In recent months, the corporate bond yields have seen a hardening trend despite growing expectations that the RBI will continue to maintain an accommodative monetary policy stance. This also comes at a time when there are growing concerns over the finances of a number of domestic companies, with these worries having been precipitated by the sudden paring down of the credit rating of Amtek Auto Ltd after the company admitted that it was battling cash-flow problems. A downgrade of Jindal Steel and Power Ltd followed, creating more turmoil in the corporate bond market.

Apart from these short-term worries, continuing lack of activity in India’s bond markets stem from the fact that a majority of new bond issuances are concentrated in the 2-5 year tenor. There is also limited investor base as the investment mandates of institutional investors such as insurance companies, pension funds and provident funds do not permit large investment in corporate bonds. Reissuance of bonds has not picked up and the lack of functional trading platform with Central Counter Party facility like NDS-OM — a screen based electronic anonymous order matching system for secondary market trading in Government securities owned by RBI — impedes the growth of secondary market. Further, non-standardized stamp duties on corporate bonds across various states also affects issuances.

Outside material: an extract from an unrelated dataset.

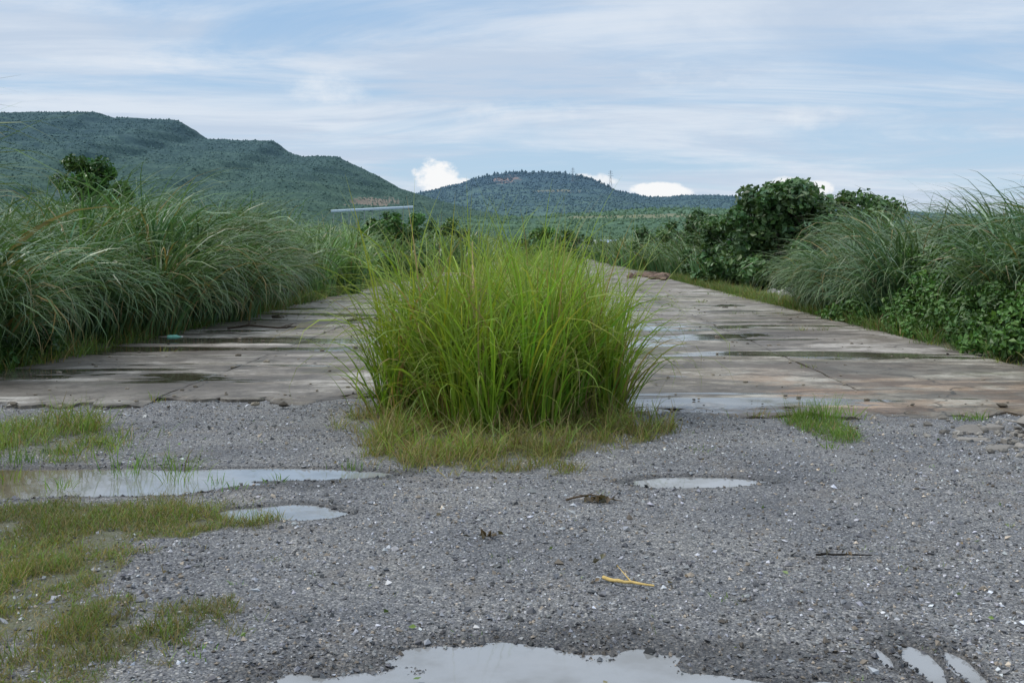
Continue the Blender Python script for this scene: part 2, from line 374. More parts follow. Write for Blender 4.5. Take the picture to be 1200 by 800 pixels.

RBI Deputy Governor Harun R Khan, in an October 27 address at a FICCI event in Mumbai was emphatic in his assertion that the development of an efficient and robust bond markets was a challenge globally and only a few jurisdictions can claim to have genuine local currency bond markets. “Even in those markets, the concerns relating to market illiquidity are increasingly being highlighted,” he said.

Steps such as putting in place an efficient trading platforms for corporate bonds could make a difference in increasing the penetration of these instruments. But that, by itself, may not be enough. NSE, for instance, has developed a dedicated trading platform for privately placed corporate bonds but there is negligible activity on this platform. Although the system provides for guaranteed settlement, problems such as high margin, high penalty for default, non-availability of all the issued bonds on the platform are proving to be stumbling blocks.

On the positive side, the RBI is already working on addressing some of the market infrastructure issues, including development of an electronic platform for repo in corporate bonds. ‘Market making’ in corporate bonds, according to Khan, has proved to be a challenging issue, particularly the funding of brokers.